In that first piece, I was so young, I didn't say much. I just executed what he wanted: he could make it up, and I could remember it. His work then was so much about the manipulation of movement. Then through developing a friendship over the years, that's shifted. What's stayed consistent is that I have an ability to readily enter into his ideas, a trust on his and my part. Still, it's shifting organically. For instance, I don't think I could have been in Part 3, and I found myself watching it and asking, what is that I offer onstage?
Can you recall a particularly memorable moment in a Gutierrez piece?
The second 10pm show that we did a week ago of Part 2, I had more energy than ever. I had so much to give, just this endless supply, and I was kind of amazed at the presence that was available to me. We always have a moment before the show when Miguel speaks to us—he says, “Your heart chakra is open," and in that moment in the show, I felt that. That was personally very powerful, there was no sense of needing to reserve anything. I think that's just a performer thing; I know I've felt it in Deborah Hay's work, particularly when it's extreme duration, and I'm engaged in rapid-fire action.
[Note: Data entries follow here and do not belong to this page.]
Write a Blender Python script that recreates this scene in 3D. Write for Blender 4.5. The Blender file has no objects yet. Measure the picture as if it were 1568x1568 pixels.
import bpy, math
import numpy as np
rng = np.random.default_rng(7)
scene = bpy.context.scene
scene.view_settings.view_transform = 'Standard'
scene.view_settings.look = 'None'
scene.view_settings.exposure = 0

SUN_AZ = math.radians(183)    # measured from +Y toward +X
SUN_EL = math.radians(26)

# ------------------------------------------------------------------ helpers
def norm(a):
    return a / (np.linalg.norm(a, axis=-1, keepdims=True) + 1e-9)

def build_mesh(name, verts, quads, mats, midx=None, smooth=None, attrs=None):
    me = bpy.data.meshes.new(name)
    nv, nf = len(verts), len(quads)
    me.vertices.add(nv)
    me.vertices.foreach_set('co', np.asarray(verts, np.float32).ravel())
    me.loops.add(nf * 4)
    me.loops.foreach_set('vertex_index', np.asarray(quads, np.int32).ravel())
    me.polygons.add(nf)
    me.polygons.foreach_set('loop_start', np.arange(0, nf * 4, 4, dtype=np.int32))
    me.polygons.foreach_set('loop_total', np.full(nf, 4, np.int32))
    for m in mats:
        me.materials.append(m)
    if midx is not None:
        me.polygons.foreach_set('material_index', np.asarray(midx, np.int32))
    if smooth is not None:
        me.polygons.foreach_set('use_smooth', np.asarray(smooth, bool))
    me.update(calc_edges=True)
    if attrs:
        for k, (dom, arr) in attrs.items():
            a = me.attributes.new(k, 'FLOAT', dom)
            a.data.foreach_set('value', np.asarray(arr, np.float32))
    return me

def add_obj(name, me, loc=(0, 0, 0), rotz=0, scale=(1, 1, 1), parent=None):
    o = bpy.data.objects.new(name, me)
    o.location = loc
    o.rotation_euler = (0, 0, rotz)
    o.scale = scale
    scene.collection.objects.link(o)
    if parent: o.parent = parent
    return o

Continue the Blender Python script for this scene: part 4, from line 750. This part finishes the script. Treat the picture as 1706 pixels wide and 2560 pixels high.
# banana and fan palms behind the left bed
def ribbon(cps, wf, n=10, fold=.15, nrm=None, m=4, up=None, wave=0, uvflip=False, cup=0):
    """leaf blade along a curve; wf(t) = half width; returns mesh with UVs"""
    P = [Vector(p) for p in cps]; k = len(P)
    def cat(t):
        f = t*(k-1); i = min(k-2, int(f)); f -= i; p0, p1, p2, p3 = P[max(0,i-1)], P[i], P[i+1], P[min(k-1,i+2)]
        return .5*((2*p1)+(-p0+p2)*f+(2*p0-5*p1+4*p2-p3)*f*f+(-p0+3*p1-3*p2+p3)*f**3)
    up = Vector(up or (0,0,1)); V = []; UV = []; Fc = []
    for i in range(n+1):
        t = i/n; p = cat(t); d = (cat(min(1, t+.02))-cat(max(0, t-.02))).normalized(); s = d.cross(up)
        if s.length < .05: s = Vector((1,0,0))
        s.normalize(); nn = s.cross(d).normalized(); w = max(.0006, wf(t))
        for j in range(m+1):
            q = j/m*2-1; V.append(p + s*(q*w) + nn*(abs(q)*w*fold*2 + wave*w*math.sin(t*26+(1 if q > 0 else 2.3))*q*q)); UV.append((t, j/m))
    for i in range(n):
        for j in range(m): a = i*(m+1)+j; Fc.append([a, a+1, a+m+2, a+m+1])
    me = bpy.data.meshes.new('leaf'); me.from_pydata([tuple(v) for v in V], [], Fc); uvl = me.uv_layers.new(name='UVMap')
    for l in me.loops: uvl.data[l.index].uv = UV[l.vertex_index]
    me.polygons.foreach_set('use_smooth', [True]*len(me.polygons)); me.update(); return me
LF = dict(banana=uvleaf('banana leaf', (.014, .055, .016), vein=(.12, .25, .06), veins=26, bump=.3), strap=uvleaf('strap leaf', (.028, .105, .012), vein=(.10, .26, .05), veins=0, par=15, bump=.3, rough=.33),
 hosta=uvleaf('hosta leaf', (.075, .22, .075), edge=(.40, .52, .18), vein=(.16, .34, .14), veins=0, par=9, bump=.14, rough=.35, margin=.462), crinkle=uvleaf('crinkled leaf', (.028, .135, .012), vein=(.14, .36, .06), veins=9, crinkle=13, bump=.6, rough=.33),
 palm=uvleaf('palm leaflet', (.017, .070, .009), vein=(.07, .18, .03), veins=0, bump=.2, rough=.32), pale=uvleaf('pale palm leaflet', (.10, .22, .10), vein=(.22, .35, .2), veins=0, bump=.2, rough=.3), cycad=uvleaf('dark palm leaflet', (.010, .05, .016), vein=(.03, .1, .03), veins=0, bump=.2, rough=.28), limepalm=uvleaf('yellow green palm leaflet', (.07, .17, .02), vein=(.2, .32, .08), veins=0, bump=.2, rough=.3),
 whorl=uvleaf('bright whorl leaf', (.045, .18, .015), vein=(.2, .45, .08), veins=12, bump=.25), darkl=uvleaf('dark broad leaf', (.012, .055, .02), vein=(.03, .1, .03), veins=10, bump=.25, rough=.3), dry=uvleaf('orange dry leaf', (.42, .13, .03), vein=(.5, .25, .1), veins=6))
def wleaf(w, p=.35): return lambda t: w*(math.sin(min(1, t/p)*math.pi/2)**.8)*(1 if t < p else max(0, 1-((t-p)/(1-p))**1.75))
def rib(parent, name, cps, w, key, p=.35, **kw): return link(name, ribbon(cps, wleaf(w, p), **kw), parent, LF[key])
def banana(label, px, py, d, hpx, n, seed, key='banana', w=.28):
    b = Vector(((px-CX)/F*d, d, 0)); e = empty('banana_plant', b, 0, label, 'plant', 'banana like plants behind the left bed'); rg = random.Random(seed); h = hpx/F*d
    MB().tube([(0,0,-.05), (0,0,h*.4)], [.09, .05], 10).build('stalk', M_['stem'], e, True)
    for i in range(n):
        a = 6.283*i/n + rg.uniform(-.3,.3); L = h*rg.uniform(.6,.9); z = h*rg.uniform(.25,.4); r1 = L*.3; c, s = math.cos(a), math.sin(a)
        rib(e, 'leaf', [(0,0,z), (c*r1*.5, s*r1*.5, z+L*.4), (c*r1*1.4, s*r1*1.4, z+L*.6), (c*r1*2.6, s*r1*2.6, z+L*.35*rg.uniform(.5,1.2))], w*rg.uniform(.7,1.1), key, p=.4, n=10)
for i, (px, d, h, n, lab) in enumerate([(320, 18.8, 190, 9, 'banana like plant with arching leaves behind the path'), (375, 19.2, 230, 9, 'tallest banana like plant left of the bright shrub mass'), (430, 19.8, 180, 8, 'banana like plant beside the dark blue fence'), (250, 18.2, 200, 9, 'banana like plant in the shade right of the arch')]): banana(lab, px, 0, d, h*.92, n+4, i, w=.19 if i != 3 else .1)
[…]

It can give you a weird moment of simultaneously thinking “What I am doing?” and “This is what I'm doing.”
Do you have a performance philosophy?
Performing is a constant test, if that's the right word. It's an opportunity to be present. Miguel is always saying to “take care of the present moment.” When you can sit inside of that, it's tremendous.
What was the background/training/quality that has made you the performer you are?
My boyfriend would say that I'm a Scorpio, which means I go deep! [Laughs] I think there's just something about commitment that I can do. I helped my older sister deliver her first baby, and it turned out to be a traumatic birth—and I decided that I wasn't going to sleep, I was just going to help her do it, be there every minute. It was another type of moment that was extremely exhausting, and yet it demanded a deep commitment. Performance is like that, those instances where something is really calling for immediate and urgent action. I feel like I can't not step up.
Do you have a preshow ritual?
I usually tap out my cortices, which is a technique from BodyTalk, an energetic practice I'm part of. I have one hand on my head, and I tap over my head and over my heart—it resets the brain, so the fight-or-flight response can't hijack it. I also think about a moment I had a couple of years ago, when I realized: this performance is a moment of being witnessed, a moment in a larger trajectory of time. Don't be nervous—any one show isn't the end-all or be-all!